Hibachi Dining: What To Expect And How To Behave

Hibachi dining in America has come to be equated with dinner and a show, and rightfully so. After all, your dinner is cooked right before your eyes by a chef in a very tall hat who prepares and cooks your food, all while flipping razor sharp knives, igniting onion volcanos, and tossing shrimp tails on top of said hat with ease. Despite the fact that most people misinterpret Teppanyaki cooking for Hibachi cooking, both styles are Japanese specialties, ones in which groups of people gather around a large cooking vessel where a chef comfortable with pyrotechnic techniques shines.

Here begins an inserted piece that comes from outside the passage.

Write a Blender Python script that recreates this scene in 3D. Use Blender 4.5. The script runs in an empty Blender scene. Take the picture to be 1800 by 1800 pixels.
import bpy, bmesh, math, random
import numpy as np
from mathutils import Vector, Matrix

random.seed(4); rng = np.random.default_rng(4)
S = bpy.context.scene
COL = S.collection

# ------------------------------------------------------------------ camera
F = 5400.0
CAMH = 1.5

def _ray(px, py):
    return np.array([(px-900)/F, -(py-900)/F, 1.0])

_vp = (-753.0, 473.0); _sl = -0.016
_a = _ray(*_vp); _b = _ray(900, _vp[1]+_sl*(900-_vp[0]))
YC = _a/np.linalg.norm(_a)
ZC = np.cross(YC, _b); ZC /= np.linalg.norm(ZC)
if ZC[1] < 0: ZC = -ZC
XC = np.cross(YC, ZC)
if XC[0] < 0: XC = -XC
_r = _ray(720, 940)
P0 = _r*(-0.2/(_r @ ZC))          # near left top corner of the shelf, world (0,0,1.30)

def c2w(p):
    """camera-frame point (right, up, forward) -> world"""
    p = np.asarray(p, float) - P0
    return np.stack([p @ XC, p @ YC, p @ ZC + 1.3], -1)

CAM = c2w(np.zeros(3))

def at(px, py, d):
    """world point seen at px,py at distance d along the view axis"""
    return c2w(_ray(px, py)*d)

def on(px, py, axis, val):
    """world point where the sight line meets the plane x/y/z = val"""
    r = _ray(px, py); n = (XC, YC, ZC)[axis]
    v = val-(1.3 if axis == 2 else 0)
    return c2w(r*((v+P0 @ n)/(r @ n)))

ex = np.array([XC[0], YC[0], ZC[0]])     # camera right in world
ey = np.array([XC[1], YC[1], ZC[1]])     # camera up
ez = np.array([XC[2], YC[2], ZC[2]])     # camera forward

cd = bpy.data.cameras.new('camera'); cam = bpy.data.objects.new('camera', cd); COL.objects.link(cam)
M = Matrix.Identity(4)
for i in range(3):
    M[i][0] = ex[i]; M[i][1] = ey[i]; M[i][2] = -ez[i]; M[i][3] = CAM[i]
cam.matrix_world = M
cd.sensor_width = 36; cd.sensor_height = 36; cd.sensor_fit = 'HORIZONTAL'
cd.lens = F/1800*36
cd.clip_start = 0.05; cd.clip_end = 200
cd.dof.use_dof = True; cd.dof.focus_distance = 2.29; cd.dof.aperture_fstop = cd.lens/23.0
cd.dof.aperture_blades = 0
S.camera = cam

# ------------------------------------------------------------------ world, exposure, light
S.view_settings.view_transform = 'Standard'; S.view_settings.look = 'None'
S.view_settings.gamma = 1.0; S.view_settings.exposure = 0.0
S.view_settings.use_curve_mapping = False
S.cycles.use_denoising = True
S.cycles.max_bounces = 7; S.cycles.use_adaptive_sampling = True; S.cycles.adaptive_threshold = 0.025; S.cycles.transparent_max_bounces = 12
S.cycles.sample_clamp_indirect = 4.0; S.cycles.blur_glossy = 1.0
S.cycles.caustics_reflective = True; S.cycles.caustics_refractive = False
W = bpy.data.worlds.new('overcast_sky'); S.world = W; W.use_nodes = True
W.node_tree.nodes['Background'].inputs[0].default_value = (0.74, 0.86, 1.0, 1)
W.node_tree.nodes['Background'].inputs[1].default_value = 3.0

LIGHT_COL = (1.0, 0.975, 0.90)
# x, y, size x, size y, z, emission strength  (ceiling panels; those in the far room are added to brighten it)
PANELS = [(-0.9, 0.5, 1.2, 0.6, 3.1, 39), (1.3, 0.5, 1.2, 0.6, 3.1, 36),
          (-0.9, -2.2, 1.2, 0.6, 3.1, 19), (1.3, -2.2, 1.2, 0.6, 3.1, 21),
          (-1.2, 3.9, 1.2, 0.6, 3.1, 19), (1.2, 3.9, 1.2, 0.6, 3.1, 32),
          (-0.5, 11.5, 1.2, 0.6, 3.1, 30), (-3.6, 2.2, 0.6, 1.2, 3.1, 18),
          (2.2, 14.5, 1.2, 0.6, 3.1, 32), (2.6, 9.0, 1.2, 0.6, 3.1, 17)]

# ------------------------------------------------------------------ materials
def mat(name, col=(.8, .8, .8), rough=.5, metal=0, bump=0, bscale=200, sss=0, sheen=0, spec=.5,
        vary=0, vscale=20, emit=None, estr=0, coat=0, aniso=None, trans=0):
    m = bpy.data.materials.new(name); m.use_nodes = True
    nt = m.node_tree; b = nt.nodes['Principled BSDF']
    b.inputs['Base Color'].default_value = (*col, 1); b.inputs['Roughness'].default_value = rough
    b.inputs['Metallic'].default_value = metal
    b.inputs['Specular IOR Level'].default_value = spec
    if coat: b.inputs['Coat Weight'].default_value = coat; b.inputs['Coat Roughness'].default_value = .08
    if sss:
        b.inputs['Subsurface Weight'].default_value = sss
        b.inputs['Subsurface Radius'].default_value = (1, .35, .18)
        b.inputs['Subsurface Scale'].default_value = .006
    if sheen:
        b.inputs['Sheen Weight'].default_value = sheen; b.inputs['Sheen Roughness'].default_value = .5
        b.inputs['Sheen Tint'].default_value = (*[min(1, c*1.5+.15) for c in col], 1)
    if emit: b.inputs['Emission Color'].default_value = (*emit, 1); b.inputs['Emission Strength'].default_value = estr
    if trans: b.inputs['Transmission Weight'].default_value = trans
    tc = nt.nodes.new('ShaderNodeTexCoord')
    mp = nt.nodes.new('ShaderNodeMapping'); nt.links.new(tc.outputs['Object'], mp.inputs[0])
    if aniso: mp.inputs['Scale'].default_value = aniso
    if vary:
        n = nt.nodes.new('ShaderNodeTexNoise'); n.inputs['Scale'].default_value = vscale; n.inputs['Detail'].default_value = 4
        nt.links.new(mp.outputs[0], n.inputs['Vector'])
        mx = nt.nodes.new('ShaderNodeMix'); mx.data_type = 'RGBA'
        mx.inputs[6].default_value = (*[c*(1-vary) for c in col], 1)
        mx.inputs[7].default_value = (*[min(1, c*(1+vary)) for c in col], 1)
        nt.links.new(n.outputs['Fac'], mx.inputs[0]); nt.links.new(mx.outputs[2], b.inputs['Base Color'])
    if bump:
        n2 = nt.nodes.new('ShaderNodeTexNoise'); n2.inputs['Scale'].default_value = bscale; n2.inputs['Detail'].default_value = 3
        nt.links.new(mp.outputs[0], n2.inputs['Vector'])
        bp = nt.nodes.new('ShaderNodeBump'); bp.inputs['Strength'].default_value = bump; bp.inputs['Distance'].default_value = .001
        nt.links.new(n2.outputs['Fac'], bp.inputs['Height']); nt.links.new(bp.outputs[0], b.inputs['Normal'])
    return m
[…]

The theatrics that take place naturally spark conversation, applause, and a general uptick in human enthusiasm, which is why many "oohs” and "ahhs" are common sounds in such restaurants on any given evening. While the energy is expected and enlivening, it's important to remember that manners should not fly out the window. You should always keep your elbows off the table and chew with your mouth closed, but there are also some rules of etiquette specific to hibachi restaurants. Will breaking them get you banned for life? Probably not. But following them could earn you the respect of the chef.

What to expect

If you're new to Hibachi dining, the first thing you should know is you might be sitting with strangers. A typical Hibachi dining table features a large grill or griddle with numerous seats on three sides. Diners face the grill and the chef behind it. If your group is large, you may have the entire table to yourself. But if not, you will likely be seated with another party. A server will greet you, bring menus, and take your drink orders. While you can order your meal a la carte, many people take advantage of pre-set, multi-course menus, which typically include a soup, salad, steamed or fried rice, vegetables, and your choice of meat, chicken, and/or seafood. The fried rice, veggies, and meats are prepped and cooked on the griddle in front of you via sautéing and searing methods.

You can often order extra appetizers and sushi rolls, but these are usually prepared in the kitchen and will be brought out to you. As your chef cooks, they are often very theatrical, creating intentional flare ups, performing utensil gymnastics, and possibly flinging shrimp into your mouth (only if you want them to). Once they finish their cooking, they will place the food on your plate. Once everyone at the table is served, they will clean up the griddle, thank you, and move to another table. At this point, your server will wait on you for the rest of your visit.

Mind your manners

Hibachi dining is a very convivial experience. It is fun and lively and it's completely expected for you to have a good time with the people you are with. Conversation with the chef is encouraged, particularly if you're a first timer and have questions about the cooking methods or ingredients, so don't be afraid to chat. You should not talk while the chef is actively cooking, as this is a sign of respect. Yes, they are entertaining, but they are also professionals who aim to create well-cooked and delicious tasting meals for you and your group. 

You should also note that as each diner's meal is cooked, the chef will often push the cooked food to the edges of the grill until everyone's meals are finished so that they can serve everybody at once. This is not an invitation for you to dig in. Don't reach towards the griddle with your chopsticks and start noshing on your filet mignon, as enticing as it looks. The chef will place every morsel of your food on your plate when they are ready to serve everyone.

You can thank your chef with applause and cheers if you'd like and once your meal is served, feel free to chat it up with your group and enjoy your evening. Overall, these are easy rules to follow and won't adversely affect your experience. In fact, they might amplify your time altogether.